Biochar
Images of raw macadamia nut shells (A) which underwent pyrolysis (B). Scanning electron microscope (SEM) images of the original shells (C) and the pyrolyzed shells (D) show their microscopic structure. From these images we can see that the basic structure of the nut shells remain after pyrolysis with the addition of large macropores (seen in D). Images by Kurt Spokas, 2013.
A charcoal-like product produced by the pyrolysis of biomass, biochar is composed largely of carbon. Pyrolysis is a thermochemical conversion process in which biomass is heated at high temperature (usually 450°-750°C) in the absence of oxygen to produce energy products, of which biochar is one (the others being bio-oil and syngas). Biochar retains the original structure of the feedstock but has an increase in porosity.

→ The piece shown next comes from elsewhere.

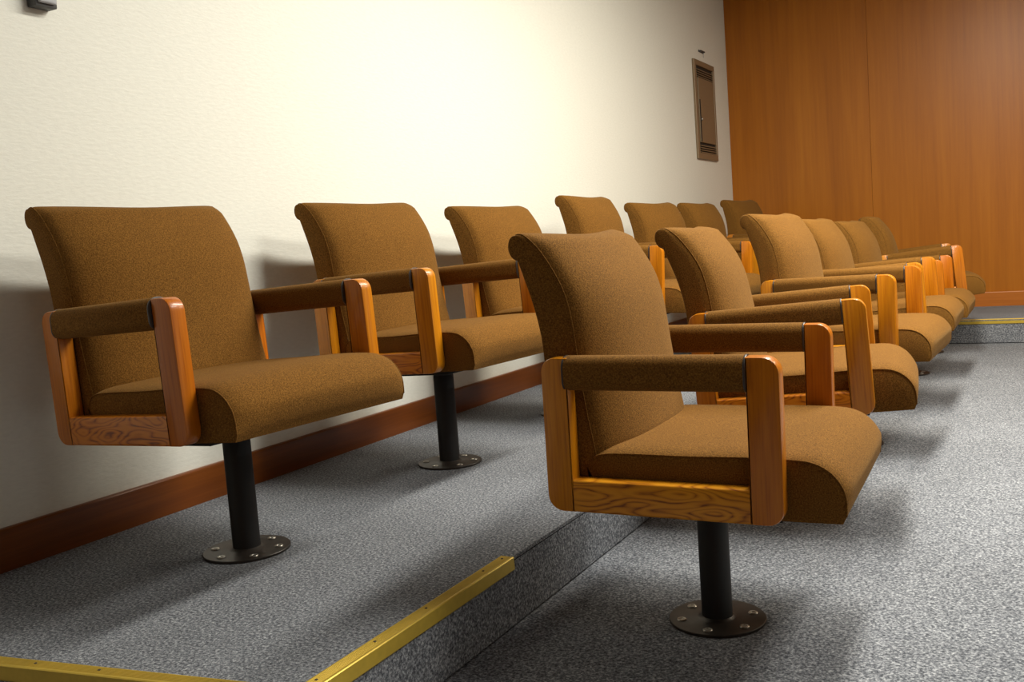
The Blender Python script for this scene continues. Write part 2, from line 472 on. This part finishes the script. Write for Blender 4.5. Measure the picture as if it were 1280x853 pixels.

Biochar use dates back centuries when it was used to enrich Amazonian soils. More about the history of biochar and charcoal use in soils can be found in the webinar "Biochar: The science behind the hype" presented by USDA-ARS Soil Scientist Kurt Spokas.

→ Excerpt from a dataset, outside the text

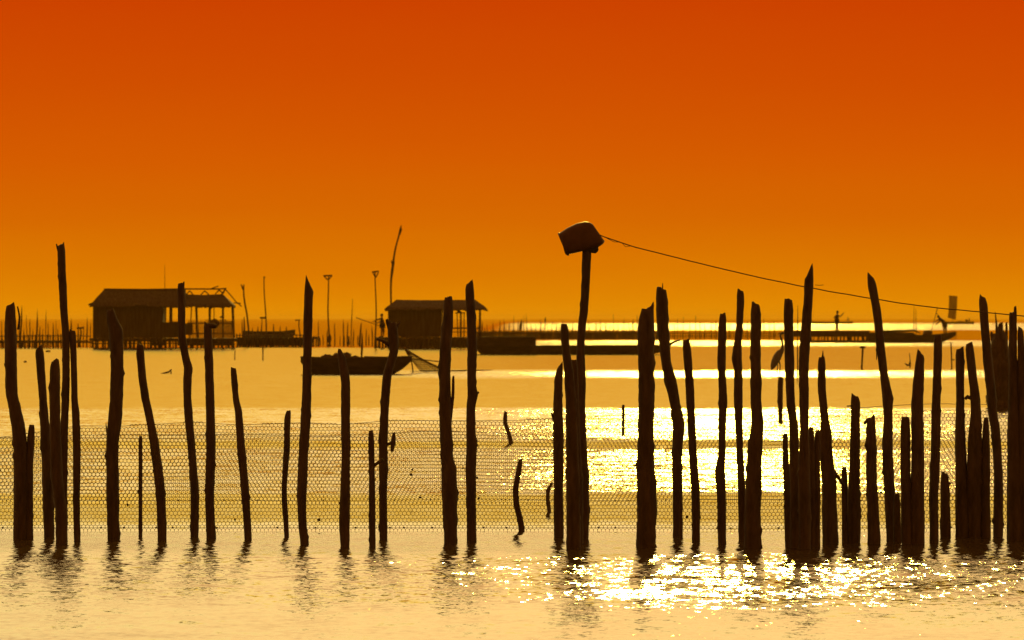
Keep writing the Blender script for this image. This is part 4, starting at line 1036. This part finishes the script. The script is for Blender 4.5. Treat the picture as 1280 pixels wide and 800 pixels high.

However, biochar has recently piqued the interest of scientists worldwide due to its potential to improve soil fertility and sequester carbon, as well as being a way to productively utilize waste biomass.

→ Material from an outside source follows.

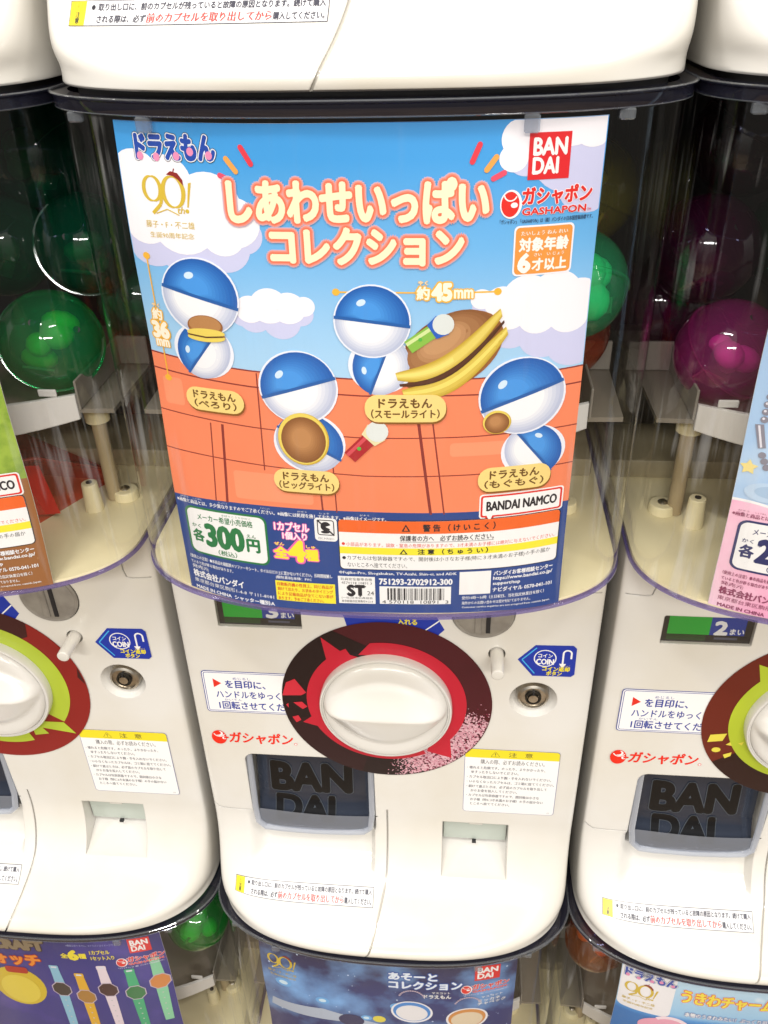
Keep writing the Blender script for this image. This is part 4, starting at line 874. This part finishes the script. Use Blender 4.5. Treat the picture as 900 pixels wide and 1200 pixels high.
def low_poster(kind):
    p = Print(.075); W = ink('f6f5f3')
    if kind == 'watches':
        g = ramp_mat('poster_violet_navy_print', [(384, '2c2f7a'), (600, '34348a'), (656, '2a2c70')], noise=(25, '4a3f9c', .5, .7)); p.rect(-116.4, 384, 113.8, 656, g, 0)
        p.text('CRAFT', -40, 636, 8, 650, ink('8a7a60'), 4, .09, 2, outline=[(.15, ink('33241a'))])
        p.text('ウォッチ', -60, 610, 0, 628, ink('f0902c'), 4, .06, 2, outline=[(.12, ink('b02414'))])
        p.text('※機能はありません。※イラストはイメージです。', 30, 644, 76, 647, ink('aab0d8'), 3, .01, 1)
        YE = ink('f2de3c'); p.text('全', 22.4, 627, 29, 634, YE, 4, .04); p.text('6', 30, 625, 38, 638, YE, 4, .07); p.text('種', 39, 627, 46, 634, YE, 4, .04)
        p.text('1カプセル', 50, 633, 68, 638.6, YE, 4, .04); p.text('1セット入り', 50, 624.6, 71, 630.4, YE, 4, .04)
        bn_square(p, 85.6, 631, 104.6, 652, 5); gasha_logo(p, 72, 613.8, 1.02, 6, halo=ink('fbf0f4'))
        p.text('「ガシャポン」は（株）バンダイの登録商標です。', 72, 609.6, 112, 611.8, ink('dfe2f2'), 5, .02, 1)
        for x, dz, strap, face in ((12, 0, '8ec4dc', '3a3230'), (34, -10, 'e8b430', 'b0803a'), (57, 2, 'ecdce4', '46282a'), (81, -6, '36b07a', '2a7a44'), (104, 4, '8cd4a8', 'd88a48')):
            z = 576+dz; p.quad([(x-4.5, z+34), (x+3.5, z+36), (x+5, z+8), (x-5, z+8)], ink(strap), 3); p.quad([(x-5, z-8), (x+5, z-8), (x+4, z-64), (x-4, z-64)], ink(strap), 3)
            p.rrect(x-5, z+32, x+4, z+38, 1.5, ink(strap), 4); p.rrect(x-3.2, z+34, x+2.2, z+36.4, .6, ink('dfe2ea'), 5)
            hx = [(x+10*math.cos(math.radians(a)), z+12*math.sin(math.radians(a))) for a in (22, 90-22, 90+22, 158, 202, 248, 292, 338)]; p.poly(hx, ink('c8b8c8'), 4)
            hx = [(x+9*math.cos(math.radians(a)), z+10.8*math.sin(math.radians(a))) for a in (22, 90-22, 90+22, 158, 202, 248, 292, 338)]; p.poly(hx, ink(face), 5)
            for k in range(5): p.ell(x, z-18-9*k, .9, .9, ink('ffffff', .5), 4, 8)
        p.ell(-30, 575, 26, 30, ink('d8bc30'), 2); p.ell(-30, 570, 19, 22, ink('e6d04c'), 3); p.rrect(-38, 596, -16, 606, 3, ink('b4241c'), 4)
    elif kind == 'galaxy':
        g = ramp_mat('poster_galaxy_print', [(384, '16245a'), (600, '1d2f74'), (656, '181c48')], noise=(16, '7fb4ee', .46, .70)); p.rect(-116.4, 384, 113.8, 656, g, 0)
        ninety(p, -109, 617, 1.05, 5)
        OL = [(.13, ink('2b6cc8')), (.11, ink('1c46a0'))]
        p.text('あそーと', 2, 632, 44, 642, ink('e8f2fc'), 8, .055, 3, outline=OL); p.text('コレクション', 2, 618.5, 66, 629.5, ink('e8f2fc'), 8, .055, 3, outline=OL, skew=.02)
        bn_square(p, 77, 630, 99, 651, 5); gasha_logo(p, 66, 612.6, 1.02, 6, halo=ink('fbf0f4')); p.text('「ガシャポン」は（株）バンダイの登録商標です。', 68, 608.6, 108, 611, ink('dfe2f2'), 5, .02, 1)
        p.text('マスコット', 40, 612.4, 56, 615.4, W, 4, .02); p.text('ドラえもん', 33, 605.4, 57, 610.6, W, 4, .04)
        p.text('マスコット', 84, 601.6, 103, 604.6, W, 4, .02); p.text('ミッカネ\nチャペック', 81, 591, 106, 600, W, 4, .03)
        rr = random.Random(5)
        for i in range(60): r = rr.choice((.3, .3, .5, .9)); p.ell(rr.uniform(-112, 110), rr.uniform(530, 650), r, r, ink('cfe2ff'), 2, 8)
        for x, z, r in ((-96, 600, 6), (-60, 585, 5), (10, 588, 6), (-20, 566, 4)):
            p.ell(x, z, r*1.3, r, ink('6fb4ee'), 2, 20); p.ell(x, z, r*.7, r*.5, ink('d6f0ff'), 3, 16)
        p.poly([(-110, 566), (-60, 572), (0, 556), (10, 548), (-40, 556), (-112, 552)], ink('b8c4d6'), 2); p.ell(-34, 560, 12, 9, ink('20285c'), 3)
        # ball chain strap tops and plain round charms
        for cx, cz, c1, c2 in ((22, 582, 'f0eef0', '3f8cd8'), (72, 572, 'e8d6b8', 'd8924a')):
            p.ell(cx, cz, 19, 17, ink('f6f4f8'), 4, 30); p.ell(cx, cz+.5, 17, 15, ink(c2), 5, 30); p.ell(cx, cz-1.5, 14.4, 12.4, ink(c1), 6, 30)
            for k in range(14): a = math.radians(25+k*10); p.ell(cx+12*math.cos(a), cz+20+14*math.sin(a), 1, 1, ink('c9b4c4'), 7, 8)
        p.ell(-8, 566, 6, 5, ink('e8d84c'), 4, 18)
    else:
        g = ramp_mat('poster_sea_print', [(384, '1e62ac'), (590, '2a78c0'), (596, '4a9ade'), (602, '9ccdf0'), (656, 'c6e4f6')], noise=(20, 'ffffff', .66, .8)); p.rect(-116.4, 384, 113.8, 656, g, 0)
        p.rrect(-116, 596, -72, 655, 6, ink('f4f2f4'), 2); dora_title(p, -113, 640, -72, 650, 6); ninety(p, -112, 612, 1.05, 5)
        p.text('うきわチャームコレクション', -66, 623, 76, 641, ink('fbe64a'), 8, .06, 3, outline=[(.15, ink('f4f0f0')), (.12, ink('e8402c'))])
        p.text('本物のうきわみたい！ぷっくり可愛い♪', -60, 603, 20, 609.5, W, 6, .04, 2, outline=[(.12, ink('2a62b8'))])
        p.ell(-70, 578, 26, 16, ink('f0a8c0'), 4, 30); p.ell(-70, 578, 12, 7, ink('2a78c0'), 5, 24); p.arc(-70, 578, 16, 20, 30, 130, ink('fbe4ec'), 5, 20)
        p.ell(10, 570, 26, 16, ink('f2d24a'), 4, 30); p.ell(10, 570, 12, 7, ink('2a78c0'), 5, 24); bn_square(p, 78.6, 630.4, 97.6, 650.4, 9)
    return p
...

While using biochar in soil may not be a new concept, very little is understood about how it reacts in the environment and more information is needed about its wide variety of potential uses. In recent years, science has worked on a range of applications for biochar (not only in soils, but also in water treatment, energy storage, heavy metal mitigation, animal bedding, and more) and a number of field trials are being conducted around the world. ISTC scientists have studied biochar since 2008 and have focused on its application as a soil amendment, an energy source, a replacement carbon source, and as a method for sequestering carbon.